§ WHAT IS NEEDED: For every line in the records that has the word "this", make a copy.

Stored dataset items
______________________________
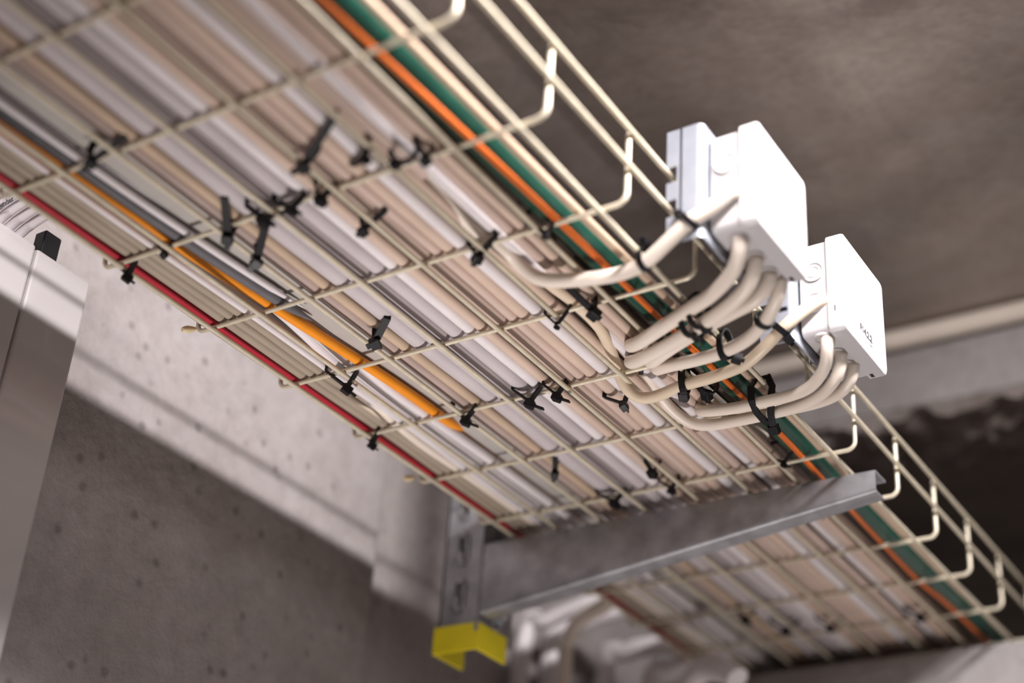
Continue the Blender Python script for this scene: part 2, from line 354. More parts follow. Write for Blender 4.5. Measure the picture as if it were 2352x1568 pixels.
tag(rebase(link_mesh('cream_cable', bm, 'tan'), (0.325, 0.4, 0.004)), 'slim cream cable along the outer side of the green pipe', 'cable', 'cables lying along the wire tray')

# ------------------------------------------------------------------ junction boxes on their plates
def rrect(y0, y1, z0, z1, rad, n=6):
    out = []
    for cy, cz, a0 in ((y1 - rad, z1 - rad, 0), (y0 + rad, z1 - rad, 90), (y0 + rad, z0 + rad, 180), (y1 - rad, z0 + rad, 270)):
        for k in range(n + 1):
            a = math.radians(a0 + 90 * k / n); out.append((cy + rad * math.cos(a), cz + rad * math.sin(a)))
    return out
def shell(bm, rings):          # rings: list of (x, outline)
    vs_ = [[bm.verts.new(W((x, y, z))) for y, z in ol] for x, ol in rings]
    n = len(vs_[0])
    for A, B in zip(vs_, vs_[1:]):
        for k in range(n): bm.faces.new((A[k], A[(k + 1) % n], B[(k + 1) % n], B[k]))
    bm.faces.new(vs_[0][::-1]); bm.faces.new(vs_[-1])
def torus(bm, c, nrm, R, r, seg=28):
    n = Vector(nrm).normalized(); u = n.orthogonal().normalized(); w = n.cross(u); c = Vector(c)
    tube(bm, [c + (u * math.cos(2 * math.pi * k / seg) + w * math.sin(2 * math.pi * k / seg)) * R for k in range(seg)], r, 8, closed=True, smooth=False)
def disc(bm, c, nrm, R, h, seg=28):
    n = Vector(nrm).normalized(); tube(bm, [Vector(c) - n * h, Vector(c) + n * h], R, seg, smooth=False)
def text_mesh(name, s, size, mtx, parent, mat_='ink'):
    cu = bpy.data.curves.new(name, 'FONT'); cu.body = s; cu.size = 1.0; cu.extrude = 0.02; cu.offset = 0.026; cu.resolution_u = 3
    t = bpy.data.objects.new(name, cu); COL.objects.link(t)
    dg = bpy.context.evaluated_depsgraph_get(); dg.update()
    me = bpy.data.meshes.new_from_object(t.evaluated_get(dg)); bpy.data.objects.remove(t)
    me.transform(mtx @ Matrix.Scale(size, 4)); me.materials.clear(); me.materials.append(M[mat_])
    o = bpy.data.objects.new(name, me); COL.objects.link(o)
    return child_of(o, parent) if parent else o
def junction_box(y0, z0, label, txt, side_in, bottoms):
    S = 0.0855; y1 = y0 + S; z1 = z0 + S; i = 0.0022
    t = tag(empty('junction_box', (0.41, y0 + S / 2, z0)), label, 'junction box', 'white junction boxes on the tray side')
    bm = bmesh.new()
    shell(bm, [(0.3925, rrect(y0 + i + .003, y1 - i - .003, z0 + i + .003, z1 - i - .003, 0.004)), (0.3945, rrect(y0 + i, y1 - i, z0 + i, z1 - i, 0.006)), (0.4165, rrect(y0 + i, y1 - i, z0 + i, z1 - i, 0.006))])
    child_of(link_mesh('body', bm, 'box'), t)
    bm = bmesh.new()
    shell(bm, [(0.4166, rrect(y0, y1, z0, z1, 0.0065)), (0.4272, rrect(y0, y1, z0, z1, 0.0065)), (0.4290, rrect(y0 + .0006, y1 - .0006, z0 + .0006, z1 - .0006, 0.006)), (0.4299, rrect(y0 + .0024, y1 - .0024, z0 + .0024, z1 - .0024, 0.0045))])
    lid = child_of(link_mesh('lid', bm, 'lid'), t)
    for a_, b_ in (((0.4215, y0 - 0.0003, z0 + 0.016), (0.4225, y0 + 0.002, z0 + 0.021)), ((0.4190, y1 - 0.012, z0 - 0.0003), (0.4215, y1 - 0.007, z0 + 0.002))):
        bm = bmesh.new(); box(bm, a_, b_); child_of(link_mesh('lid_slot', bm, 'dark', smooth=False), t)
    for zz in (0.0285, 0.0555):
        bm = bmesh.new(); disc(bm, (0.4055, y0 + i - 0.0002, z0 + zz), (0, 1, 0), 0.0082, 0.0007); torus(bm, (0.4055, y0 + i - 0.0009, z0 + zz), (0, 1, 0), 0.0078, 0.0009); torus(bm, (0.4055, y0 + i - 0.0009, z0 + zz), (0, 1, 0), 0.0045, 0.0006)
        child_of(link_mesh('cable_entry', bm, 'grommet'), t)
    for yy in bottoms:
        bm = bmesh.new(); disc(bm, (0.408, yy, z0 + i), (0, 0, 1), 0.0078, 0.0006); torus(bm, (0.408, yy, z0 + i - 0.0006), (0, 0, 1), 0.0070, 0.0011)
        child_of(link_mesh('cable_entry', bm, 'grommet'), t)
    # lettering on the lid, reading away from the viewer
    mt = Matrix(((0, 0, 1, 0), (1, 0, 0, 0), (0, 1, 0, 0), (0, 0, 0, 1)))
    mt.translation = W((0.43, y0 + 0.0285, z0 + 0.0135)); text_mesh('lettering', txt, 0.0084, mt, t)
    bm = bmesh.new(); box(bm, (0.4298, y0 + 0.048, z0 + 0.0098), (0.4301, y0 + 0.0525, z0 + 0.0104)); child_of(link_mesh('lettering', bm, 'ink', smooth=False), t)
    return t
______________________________
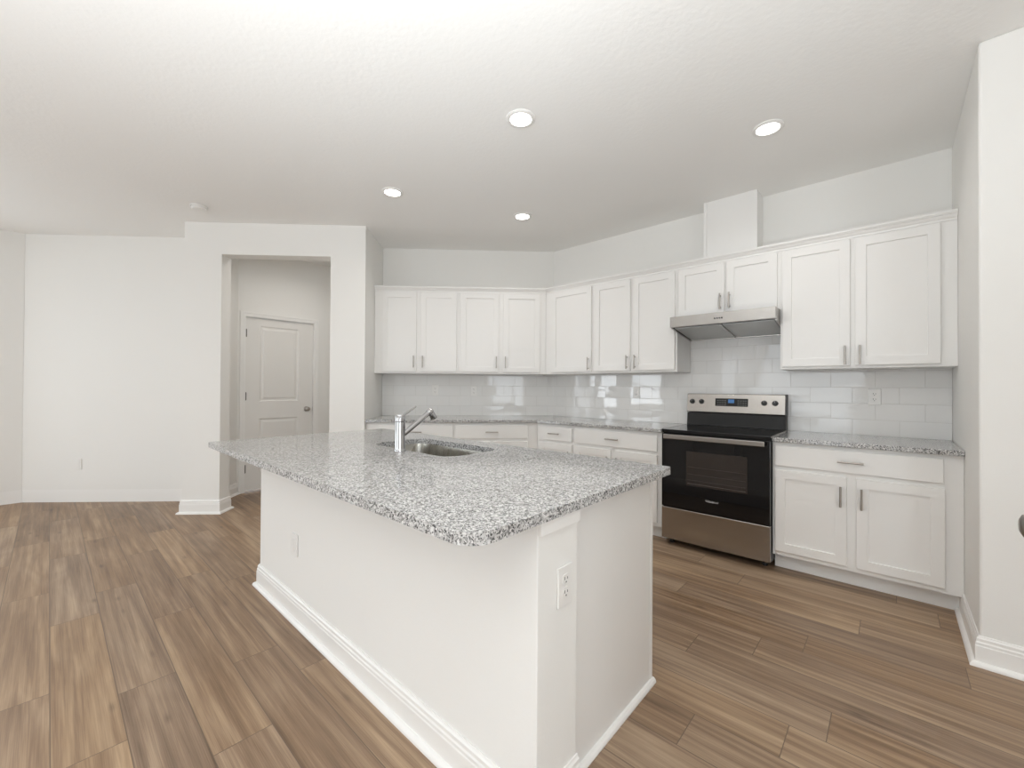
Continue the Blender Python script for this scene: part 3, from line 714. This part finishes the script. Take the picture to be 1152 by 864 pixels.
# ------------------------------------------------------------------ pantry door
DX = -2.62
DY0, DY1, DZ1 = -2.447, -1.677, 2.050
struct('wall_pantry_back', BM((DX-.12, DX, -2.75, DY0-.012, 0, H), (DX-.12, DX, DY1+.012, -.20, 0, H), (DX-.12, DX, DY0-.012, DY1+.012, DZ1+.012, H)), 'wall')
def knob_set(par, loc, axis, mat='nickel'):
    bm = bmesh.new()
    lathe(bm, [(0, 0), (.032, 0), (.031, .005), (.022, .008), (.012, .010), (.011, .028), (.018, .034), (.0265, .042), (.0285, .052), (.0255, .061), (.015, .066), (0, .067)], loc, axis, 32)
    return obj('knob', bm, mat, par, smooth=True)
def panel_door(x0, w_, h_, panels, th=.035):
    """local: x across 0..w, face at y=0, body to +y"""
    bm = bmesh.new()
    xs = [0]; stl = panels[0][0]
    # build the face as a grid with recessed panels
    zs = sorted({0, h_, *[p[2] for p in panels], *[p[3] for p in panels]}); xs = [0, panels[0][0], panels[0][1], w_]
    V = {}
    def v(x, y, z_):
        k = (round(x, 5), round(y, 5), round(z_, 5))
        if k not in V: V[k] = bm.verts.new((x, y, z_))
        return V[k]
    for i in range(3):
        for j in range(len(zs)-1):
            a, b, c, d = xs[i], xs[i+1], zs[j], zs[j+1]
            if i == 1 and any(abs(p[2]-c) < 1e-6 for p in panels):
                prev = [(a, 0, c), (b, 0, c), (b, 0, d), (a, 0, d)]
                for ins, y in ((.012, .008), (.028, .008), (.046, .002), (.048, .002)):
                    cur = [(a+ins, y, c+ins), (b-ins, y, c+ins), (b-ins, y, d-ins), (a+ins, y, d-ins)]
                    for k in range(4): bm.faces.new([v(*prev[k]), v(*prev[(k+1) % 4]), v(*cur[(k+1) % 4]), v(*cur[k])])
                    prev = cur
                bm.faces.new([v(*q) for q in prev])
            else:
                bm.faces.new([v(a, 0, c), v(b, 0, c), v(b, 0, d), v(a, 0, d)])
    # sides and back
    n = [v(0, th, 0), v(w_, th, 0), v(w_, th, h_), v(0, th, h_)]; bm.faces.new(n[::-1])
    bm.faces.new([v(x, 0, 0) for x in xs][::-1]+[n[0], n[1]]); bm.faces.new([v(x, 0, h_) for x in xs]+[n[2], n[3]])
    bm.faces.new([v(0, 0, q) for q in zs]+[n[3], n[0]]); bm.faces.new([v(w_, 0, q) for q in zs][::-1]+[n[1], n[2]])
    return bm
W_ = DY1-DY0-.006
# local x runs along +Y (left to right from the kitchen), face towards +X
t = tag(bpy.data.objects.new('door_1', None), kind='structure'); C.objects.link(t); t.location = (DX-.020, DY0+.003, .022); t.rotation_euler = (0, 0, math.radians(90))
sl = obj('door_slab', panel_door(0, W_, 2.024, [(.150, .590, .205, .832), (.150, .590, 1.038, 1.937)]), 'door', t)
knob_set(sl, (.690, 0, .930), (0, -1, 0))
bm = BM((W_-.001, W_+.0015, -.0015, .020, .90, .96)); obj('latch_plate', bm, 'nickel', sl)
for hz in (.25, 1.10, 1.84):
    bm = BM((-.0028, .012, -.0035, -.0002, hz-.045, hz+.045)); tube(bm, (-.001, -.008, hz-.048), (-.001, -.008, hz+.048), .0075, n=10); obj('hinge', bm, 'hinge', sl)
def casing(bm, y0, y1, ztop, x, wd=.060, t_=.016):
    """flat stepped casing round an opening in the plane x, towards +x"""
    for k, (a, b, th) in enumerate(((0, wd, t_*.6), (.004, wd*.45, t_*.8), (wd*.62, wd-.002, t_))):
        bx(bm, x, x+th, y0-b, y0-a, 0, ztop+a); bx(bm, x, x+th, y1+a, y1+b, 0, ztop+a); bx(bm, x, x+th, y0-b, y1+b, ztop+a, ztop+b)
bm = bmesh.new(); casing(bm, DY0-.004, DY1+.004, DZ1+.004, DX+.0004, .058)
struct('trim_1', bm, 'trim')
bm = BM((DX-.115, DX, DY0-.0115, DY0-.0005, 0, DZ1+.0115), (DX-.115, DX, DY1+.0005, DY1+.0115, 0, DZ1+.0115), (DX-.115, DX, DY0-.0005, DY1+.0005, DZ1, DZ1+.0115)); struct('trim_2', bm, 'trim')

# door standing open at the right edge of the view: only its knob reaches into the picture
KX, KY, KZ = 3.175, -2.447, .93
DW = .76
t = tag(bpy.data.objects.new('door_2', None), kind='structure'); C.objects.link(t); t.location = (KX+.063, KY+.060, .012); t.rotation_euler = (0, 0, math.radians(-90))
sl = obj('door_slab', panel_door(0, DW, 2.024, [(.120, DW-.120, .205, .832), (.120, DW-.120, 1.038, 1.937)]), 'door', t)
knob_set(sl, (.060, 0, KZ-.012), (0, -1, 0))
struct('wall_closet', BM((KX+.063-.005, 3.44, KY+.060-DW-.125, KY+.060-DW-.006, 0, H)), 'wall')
______________________________
§ EXERCISE ANSWER:
Continue the Blender Python script for this scene: part 2, from line 354. More parts follow. Write for Blender 4.5. Measure the picture as if it were 2352x1568 pixels.
Continue the Blender Python script for this scene: part 3, from line 714. This part finishes the script. Take the picture to be 1152 by 864 pixels.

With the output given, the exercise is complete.